> PROBLEM: Everything from the first line of the data through the line with "8).build('lock_ring', M['black'], t)" is to be echoed exactly, minus the pictures.

> DATA BLOCK:

◆ ◆ ◆

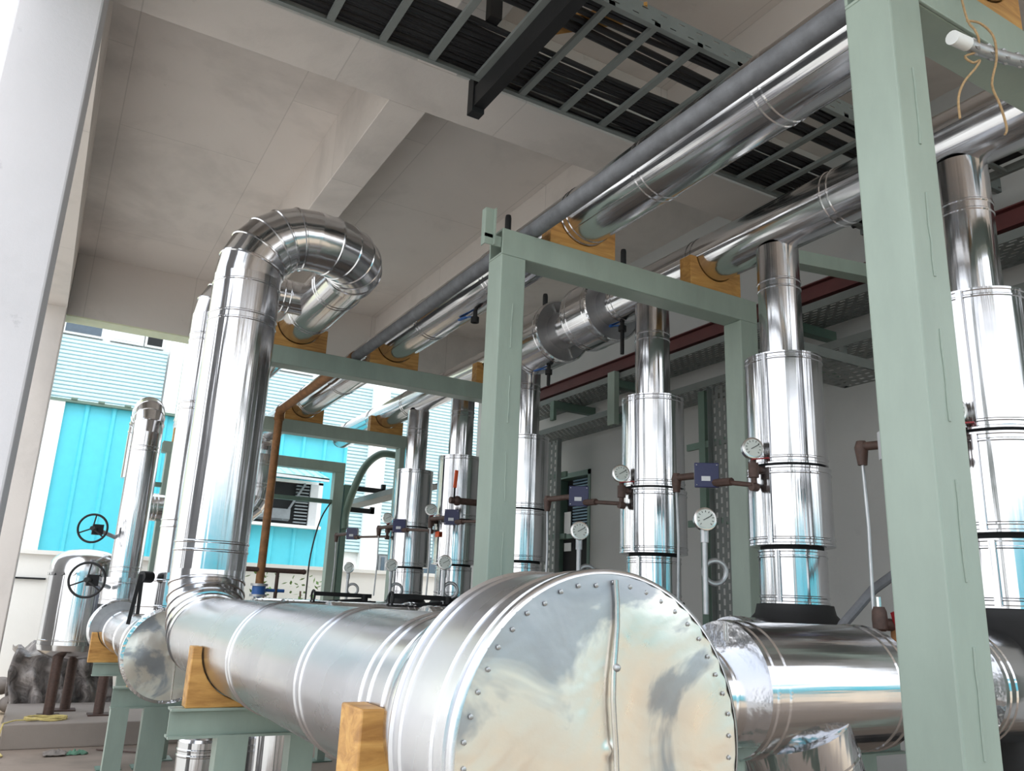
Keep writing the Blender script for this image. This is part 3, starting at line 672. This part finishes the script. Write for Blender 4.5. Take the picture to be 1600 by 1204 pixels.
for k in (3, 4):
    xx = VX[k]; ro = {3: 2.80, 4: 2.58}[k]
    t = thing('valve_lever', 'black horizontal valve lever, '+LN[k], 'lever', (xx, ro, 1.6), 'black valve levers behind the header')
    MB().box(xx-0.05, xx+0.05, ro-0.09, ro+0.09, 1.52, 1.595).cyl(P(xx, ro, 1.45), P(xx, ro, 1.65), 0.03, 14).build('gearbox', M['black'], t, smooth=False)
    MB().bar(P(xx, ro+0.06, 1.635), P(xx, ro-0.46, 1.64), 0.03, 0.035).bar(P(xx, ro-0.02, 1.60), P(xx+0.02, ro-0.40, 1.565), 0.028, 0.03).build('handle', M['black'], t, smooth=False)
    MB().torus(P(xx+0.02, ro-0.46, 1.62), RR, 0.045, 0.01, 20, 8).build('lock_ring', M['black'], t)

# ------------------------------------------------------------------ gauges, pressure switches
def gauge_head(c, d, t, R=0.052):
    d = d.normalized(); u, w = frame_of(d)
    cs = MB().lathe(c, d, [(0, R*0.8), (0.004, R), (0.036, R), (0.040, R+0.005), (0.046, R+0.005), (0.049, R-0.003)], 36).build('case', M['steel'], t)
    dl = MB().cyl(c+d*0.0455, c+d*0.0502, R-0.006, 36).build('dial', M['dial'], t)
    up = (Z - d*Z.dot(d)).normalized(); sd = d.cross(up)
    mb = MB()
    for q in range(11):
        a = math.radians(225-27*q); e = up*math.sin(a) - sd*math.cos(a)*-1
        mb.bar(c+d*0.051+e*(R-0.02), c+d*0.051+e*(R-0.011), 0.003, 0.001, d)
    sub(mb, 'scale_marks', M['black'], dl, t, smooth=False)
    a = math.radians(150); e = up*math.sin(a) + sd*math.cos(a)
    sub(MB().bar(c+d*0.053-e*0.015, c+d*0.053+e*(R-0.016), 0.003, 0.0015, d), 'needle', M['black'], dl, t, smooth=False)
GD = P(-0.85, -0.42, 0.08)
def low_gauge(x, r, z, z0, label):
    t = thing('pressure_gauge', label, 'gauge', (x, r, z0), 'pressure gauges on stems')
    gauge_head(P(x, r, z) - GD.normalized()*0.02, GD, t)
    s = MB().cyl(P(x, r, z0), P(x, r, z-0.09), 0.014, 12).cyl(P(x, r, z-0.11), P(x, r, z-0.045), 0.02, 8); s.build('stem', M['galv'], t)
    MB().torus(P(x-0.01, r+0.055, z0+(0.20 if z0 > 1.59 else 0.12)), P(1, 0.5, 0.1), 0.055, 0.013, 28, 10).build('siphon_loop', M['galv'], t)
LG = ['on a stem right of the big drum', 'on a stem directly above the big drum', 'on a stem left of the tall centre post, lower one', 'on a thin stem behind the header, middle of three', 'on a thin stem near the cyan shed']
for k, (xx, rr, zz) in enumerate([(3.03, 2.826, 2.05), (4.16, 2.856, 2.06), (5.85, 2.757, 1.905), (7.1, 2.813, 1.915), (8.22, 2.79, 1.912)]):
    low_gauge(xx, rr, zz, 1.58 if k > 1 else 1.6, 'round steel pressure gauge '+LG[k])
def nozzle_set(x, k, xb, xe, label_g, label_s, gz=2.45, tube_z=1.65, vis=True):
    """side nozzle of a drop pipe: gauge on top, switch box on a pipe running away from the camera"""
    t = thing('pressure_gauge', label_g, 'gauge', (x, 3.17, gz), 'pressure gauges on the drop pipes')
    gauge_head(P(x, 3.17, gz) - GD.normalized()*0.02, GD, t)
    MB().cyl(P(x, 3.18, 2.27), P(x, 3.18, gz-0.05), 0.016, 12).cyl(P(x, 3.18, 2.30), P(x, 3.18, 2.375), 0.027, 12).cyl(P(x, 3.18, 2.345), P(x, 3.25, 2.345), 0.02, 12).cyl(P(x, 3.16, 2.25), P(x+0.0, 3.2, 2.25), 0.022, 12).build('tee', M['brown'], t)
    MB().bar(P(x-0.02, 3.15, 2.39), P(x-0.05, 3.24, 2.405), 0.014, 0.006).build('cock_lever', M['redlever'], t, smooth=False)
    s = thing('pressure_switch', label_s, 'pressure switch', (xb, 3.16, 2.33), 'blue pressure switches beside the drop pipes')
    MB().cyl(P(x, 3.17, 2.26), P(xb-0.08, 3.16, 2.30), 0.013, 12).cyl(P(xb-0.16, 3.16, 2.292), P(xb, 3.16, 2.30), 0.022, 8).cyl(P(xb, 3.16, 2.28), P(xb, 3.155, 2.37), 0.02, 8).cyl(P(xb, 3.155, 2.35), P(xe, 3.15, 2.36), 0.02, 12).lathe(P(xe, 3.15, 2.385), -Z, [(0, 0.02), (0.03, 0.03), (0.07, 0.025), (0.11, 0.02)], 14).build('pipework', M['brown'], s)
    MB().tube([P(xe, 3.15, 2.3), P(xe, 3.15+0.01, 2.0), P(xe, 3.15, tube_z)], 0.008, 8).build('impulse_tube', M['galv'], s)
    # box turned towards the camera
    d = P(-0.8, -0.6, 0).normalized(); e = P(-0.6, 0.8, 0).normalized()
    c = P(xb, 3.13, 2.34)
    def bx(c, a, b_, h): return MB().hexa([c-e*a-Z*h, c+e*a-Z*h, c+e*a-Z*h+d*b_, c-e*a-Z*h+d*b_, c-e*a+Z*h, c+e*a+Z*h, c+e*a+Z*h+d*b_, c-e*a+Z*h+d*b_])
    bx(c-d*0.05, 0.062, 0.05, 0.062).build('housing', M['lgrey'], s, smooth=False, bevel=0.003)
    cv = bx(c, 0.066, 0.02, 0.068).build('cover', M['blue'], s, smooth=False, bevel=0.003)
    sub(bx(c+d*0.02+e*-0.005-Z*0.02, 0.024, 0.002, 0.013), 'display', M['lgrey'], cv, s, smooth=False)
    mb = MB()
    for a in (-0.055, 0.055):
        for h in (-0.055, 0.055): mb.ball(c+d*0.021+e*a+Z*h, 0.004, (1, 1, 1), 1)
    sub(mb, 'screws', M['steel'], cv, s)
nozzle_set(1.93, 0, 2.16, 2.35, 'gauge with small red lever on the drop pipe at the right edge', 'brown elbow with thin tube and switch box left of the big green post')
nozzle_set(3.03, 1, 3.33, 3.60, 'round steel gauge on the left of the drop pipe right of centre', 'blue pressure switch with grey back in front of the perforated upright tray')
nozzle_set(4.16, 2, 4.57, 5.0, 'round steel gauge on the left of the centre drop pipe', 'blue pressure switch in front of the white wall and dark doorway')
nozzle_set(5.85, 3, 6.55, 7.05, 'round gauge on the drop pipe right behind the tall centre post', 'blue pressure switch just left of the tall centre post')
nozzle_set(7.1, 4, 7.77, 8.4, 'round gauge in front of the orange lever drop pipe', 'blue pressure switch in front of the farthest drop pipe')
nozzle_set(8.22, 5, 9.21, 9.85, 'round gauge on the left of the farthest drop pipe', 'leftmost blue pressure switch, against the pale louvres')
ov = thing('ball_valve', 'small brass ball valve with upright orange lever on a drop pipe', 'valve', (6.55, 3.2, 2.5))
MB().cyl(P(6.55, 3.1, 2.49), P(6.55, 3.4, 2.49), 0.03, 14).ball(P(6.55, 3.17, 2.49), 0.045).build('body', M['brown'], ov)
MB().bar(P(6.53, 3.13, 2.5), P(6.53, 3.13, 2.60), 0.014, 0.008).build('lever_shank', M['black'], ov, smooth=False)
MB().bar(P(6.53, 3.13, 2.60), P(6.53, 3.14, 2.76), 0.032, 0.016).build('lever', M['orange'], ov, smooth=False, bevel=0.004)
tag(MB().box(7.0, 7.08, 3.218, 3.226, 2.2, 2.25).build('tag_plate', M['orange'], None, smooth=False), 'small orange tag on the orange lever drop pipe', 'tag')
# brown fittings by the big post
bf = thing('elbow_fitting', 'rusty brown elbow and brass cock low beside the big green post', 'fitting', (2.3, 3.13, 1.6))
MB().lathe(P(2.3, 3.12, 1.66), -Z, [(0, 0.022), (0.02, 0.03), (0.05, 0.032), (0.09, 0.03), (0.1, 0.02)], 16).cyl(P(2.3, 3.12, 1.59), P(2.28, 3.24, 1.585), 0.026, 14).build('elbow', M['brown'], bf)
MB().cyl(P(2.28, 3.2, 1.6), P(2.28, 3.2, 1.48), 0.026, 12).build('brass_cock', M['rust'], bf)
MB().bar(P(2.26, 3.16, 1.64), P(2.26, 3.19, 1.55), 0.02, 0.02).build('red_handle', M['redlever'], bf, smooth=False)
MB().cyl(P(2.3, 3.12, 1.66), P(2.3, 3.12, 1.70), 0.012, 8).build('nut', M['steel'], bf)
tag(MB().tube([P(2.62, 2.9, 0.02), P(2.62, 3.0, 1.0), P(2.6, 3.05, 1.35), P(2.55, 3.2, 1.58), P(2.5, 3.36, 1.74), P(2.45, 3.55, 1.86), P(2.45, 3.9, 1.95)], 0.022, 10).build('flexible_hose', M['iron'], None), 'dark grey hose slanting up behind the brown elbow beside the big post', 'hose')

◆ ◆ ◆

> SOLUTION TO THE PROBLEM:
Keep writing the Blender script for this image. This is part 3, starting at line 672. This part finishes the script. Write for Blender 4.5. Take the picture to be 1600 by 1204 pixels.
for k in (3, 4):
    xx = VX[k]; ro = {3: 2.80, 4: 2.58}[k]
    t = thing('valve_lever', 'black horizontal valve lever, '+LN[k], 'lever', (xx, ro, 1.6), 'black valve levers behind the header')
    MB().box(xx-0.05, xx+0.05, ro-0.09, ro+0.09, 1.52, 1.595).cyl(P(xx, ro, 1.45), P(xx, ro, 1.65), 0.03, 14).build('gearbox', M['black'], t, smooth=False)
    MB().bar(P(xx, ro+0.06, 1.635), P(xx, ro-0.46, 1.64), 0.03, 0.035).bar(P(xx, ro-0.02, 1.60), P(xx+0.02, ro-0.40, 1.565), 0.028, 0.03).build('handle', M['black'], t, smooth=False)
    MB().torus(P(xx+0.02, ro-0.46, 1.62), RR, 0.045, 0.01, 20, 8).build('lock_ring', M['black'], t)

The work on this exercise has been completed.